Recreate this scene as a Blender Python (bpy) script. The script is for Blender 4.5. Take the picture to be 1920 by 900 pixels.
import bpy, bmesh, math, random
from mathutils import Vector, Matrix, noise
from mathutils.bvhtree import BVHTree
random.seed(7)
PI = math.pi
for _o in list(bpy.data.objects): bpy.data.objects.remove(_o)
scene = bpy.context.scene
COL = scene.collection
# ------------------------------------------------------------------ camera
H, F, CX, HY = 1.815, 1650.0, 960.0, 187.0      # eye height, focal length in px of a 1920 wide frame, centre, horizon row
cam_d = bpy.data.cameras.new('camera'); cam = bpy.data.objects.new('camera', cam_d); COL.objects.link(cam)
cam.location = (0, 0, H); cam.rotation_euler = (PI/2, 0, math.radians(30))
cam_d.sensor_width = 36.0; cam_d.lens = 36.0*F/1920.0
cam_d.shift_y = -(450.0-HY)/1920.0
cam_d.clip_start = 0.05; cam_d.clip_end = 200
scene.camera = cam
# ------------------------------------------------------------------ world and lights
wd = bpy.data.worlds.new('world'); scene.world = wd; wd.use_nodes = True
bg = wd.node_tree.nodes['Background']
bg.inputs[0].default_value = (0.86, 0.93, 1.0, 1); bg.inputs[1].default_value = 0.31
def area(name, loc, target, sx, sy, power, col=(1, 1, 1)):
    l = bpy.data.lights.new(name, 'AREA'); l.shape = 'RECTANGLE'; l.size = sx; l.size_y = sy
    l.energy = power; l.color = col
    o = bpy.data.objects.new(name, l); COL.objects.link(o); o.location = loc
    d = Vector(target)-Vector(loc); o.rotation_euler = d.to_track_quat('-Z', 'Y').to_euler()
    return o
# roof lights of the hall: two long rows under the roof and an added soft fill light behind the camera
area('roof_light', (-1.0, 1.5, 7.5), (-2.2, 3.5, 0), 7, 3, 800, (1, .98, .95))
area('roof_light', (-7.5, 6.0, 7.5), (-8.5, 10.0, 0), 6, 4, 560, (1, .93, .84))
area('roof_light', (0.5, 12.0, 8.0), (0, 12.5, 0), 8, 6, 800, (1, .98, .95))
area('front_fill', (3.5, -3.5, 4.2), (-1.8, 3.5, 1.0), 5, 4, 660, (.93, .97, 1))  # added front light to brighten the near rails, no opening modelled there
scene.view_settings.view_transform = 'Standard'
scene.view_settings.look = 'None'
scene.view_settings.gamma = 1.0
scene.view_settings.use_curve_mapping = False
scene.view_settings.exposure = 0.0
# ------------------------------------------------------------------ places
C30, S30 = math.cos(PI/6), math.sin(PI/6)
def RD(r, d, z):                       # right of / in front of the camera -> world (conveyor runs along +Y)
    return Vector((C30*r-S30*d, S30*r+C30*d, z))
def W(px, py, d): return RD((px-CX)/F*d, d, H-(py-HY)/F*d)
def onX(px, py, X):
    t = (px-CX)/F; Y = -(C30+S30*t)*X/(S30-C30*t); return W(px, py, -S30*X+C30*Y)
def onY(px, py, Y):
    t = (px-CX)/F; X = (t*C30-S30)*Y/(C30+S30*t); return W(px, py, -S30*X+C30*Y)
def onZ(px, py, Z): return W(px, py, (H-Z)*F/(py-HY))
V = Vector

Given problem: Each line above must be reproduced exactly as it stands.

Answer to this problem:
Recreate this scene as a Blender Python (bpy) script. The script is for Blender 4.5. Take the picture to be 1920 by 900 pixels.
import bpy, bmesh, math, random
from mathutils import Vector, Matrix, noise
from mathutils.bvhtree import BVHTree
random.seed(7)
PI = math.pi
for _o in list(bpy.data.objects): bpy.data.objects.remove(_o)
scene = bpy.context.scene
COL = scene.collection
# ------------------------------------------------------------------ camera
H, F, CX, HY = 1.815, 1650.0, 960.0, 187.0      # eye height, focal length in px of a 1920 wide frame, centre, horizon row
cam_d = bpy.data.cameras.new('camera'); cam = bpy.data.objects.new('camera', cam_d); COL.objects.link(cam)
cam.location = (0, 0, H); cam.rotation_euler = (PI/2, 0, math.radians(30))
cam_d.sensor_width = 36.0; cam_d.lens = 36.0*F/1920.0
cam_d.shift_y = -(450.0-HY)/1920.0
cam_d.clip_start = 0.05; cam_d.clip_end = 200
scene.camera = cam
# ------------------------------------------------------------------ world and lights
wd = bpy.data.worlds.new('world'); scene.world = wd; wd.use_nodes = True
bg = wd.node_tree.nodes['Background']
bg.inputs[0].default_value = (0.86, 0.93, 1.0, 1); bg.inputs[1].default_value = 0.31
def area(name, loc, target, sx, sy, power, col=(1, 1, 1)):
    l = bpy.data.lights.new(name, 'AREA'); l.shape = 'RECTANGLE'; l.size = sx; l.size_y = sy
    l.energy = power; l.color = col
    o = bpy.data.objects.new(name, l); COL.objects.link(o); o.location = loc
    d = Vector(target)-Vector(loc); o.rotation_euler = d.to_track_quat('-Z', 'Y').to_euler()
    return o
# roof lights of the hall: two long rows under the roof and an added soft fill light behind the camera
area('roof_light', (-1.0, 1.5, 7.5), (-2.2, 3.5, 0), 7, 3, 800, (1, .98, .95))
area('roof_light', (-7.5, 6.0, 7.5), (-8.5, 10.0, 0), 6, 4, 560, (1, .93, .84))
area('roof_light', (0.5, 12.0, 8.0), (0, 12.5, 0), 8, 6, 800, (1, .98, .95))
area('front_fill', (3.5, -3.5, 4.2), (-1.8, 3.5, 1.0), 5, 4, 660, (.93, .97, 1))  # added front light to brighten the near rails, no opening modelled there
scene.view_settings.view_transform = 'Standard'
scene.view_settings.look = 'None'
scene.view_settings.gamma = 1.0
scene.view_settings.use_curve_mapping = False
scene.view_settings.exposure = 0.0
# ------------------------------------------------------------------ places
C30, S30 = math.cos(PI/6), math.sin(PI/6)
def RD(r, d, z):                       # right of / in front of the camera -> world (conveyor runs along +Y)
    return Vector((C30*r-S30*d, S30*r+C30*d, z))
def W(px, py, d): return RD((px-CX)/F*d, d, H-(py-HY)/F*d)
def onX(px, py, X):
    t = (px-CX)/F; Y = -(C30+S30*t)*X/(S30-C30*t); return W(px, py, -S30*X+C30*Y)
def onY(px, py, Y):
    t = (px-CX)/F; X = (t*C30-S30)*Y/(C30+S30*t); return W(px, py, -S30*X+C30*Y)
def onZ(px, py, Z): return W(px, py, (H-Z)*F/(py-HY))
V = Vector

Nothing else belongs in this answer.